Go from the first line to the line with "scene.camera = cam" and return those lines verbatim, ends included.

## Material for this task
+---+

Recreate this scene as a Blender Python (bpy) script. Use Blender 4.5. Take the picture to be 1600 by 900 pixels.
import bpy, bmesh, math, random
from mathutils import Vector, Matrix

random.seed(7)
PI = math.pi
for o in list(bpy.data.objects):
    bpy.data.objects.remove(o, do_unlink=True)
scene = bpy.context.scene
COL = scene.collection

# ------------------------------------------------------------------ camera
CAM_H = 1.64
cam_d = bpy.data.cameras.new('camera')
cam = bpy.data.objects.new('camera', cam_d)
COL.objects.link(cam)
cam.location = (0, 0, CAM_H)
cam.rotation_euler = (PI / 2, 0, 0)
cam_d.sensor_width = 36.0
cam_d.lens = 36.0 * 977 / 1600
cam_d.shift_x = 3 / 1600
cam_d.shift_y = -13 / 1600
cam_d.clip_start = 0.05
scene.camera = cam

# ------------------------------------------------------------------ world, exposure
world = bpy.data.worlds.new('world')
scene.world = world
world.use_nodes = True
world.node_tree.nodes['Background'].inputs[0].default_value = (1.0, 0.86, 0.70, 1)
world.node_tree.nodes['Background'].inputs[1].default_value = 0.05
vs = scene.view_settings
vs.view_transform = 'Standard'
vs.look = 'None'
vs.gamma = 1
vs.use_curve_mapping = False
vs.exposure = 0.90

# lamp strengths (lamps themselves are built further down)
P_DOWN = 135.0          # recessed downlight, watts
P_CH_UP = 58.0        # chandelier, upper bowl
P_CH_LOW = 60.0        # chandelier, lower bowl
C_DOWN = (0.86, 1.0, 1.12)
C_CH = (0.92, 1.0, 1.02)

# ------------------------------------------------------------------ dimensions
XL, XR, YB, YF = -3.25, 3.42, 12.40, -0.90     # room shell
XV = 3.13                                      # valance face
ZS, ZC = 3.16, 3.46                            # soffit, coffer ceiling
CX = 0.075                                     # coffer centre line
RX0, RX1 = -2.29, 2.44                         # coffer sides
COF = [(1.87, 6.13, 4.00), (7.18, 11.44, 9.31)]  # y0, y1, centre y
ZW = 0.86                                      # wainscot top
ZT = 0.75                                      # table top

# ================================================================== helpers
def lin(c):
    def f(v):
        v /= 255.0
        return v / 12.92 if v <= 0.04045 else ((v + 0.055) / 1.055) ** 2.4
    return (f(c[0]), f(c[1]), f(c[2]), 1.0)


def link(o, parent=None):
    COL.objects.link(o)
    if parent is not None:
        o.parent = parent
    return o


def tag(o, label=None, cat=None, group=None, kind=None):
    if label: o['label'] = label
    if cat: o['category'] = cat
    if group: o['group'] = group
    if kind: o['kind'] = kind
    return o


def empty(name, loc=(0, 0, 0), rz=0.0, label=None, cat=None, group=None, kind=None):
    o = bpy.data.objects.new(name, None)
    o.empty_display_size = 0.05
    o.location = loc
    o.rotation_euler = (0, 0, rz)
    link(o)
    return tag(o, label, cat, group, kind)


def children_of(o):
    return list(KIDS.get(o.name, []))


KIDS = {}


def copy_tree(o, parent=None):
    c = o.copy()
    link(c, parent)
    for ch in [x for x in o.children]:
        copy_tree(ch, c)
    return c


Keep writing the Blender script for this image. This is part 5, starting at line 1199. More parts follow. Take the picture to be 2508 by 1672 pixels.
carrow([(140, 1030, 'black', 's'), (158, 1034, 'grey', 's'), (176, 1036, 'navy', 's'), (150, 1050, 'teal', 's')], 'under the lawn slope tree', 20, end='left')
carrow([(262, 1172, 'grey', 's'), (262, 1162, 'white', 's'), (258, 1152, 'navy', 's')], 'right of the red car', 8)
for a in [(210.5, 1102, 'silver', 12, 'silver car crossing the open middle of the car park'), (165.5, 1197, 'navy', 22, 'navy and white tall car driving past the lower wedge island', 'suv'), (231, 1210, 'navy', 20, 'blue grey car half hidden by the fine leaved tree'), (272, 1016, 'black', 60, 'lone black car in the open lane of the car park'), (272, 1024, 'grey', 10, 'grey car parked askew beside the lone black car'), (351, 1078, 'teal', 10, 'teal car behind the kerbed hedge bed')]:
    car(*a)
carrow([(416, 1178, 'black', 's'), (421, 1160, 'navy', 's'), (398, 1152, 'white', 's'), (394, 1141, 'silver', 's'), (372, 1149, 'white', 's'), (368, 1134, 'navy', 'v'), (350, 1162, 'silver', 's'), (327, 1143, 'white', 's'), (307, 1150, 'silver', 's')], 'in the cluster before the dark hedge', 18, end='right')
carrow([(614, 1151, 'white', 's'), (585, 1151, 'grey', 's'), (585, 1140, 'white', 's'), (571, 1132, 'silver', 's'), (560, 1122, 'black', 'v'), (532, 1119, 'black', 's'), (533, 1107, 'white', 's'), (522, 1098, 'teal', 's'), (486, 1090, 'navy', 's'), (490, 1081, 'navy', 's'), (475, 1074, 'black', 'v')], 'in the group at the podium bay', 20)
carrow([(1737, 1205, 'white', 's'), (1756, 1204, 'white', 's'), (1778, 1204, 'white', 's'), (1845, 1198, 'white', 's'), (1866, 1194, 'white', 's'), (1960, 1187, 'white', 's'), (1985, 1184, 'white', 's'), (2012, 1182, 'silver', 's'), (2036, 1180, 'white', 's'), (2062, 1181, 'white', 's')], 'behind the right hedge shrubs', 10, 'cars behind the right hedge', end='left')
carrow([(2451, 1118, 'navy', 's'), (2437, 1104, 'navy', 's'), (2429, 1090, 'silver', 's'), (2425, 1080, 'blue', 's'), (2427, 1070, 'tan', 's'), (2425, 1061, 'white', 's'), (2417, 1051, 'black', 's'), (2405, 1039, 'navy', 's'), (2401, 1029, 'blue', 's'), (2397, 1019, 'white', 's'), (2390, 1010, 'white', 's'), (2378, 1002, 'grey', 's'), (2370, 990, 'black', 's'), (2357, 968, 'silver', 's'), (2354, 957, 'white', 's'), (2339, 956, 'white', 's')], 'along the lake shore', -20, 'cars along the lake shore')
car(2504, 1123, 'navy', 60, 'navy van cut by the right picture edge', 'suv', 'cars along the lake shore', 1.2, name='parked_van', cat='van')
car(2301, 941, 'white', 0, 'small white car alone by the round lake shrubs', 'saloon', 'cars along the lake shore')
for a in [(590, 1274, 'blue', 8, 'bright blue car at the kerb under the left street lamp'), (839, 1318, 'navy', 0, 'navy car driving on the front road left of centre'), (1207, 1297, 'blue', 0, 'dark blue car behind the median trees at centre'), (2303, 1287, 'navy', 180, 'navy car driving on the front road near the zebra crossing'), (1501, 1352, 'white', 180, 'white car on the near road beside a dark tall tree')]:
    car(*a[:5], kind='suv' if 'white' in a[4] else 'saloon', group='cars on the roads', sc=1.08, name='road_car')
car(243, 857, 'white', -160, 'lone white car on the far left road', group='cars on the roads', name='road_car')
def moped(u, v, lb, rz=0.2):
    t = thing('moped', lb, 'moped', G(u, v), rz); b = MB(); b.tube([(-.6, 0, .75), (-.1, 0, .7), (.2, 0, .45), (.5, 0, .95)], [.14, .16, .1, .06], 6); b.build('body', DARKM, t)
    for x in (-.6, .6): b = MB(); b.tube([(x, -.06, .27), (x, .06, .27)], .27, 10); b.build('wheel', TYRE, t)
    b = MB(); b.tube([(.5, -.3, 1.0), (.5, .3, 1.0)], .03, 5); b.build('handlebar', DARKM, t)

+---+

## Exercise result
Recreate this scene as a Blender Python (bpy) script. Use Blender 4.5. Take the picture to be 1600 by 900 pixels.
import bpy, bmesh, math, random
from mathutils import Vector, Matrix

random.seed(7)
PI = math.pi
for o in list(bpy.data.objects):
    bpy.data.objects.remove(o, do_unlink=True)
scene = bpy.context.scene
COL = scene.collection

# ------------------------------------------------------------------ camera
CAM_H = 1.64
cam_d = bpy.data.cameras.new('camera')
cam = bpy.data.objects.new('camera', cam_d)
COL.objects.link(cam)
cam.location = (0, 0, CAM_H)
cam.rotation_euler = (PI / 2, 0, 0)
cam_d.sensor_width = 36.0
cam_d.lens = 36.0 * 977 / 1600
cam_d.shift_x = 3 / 1600
cam_d.shift_y = -13 / 1600
cam_d.clip_start = 0.05
scene.camera = cam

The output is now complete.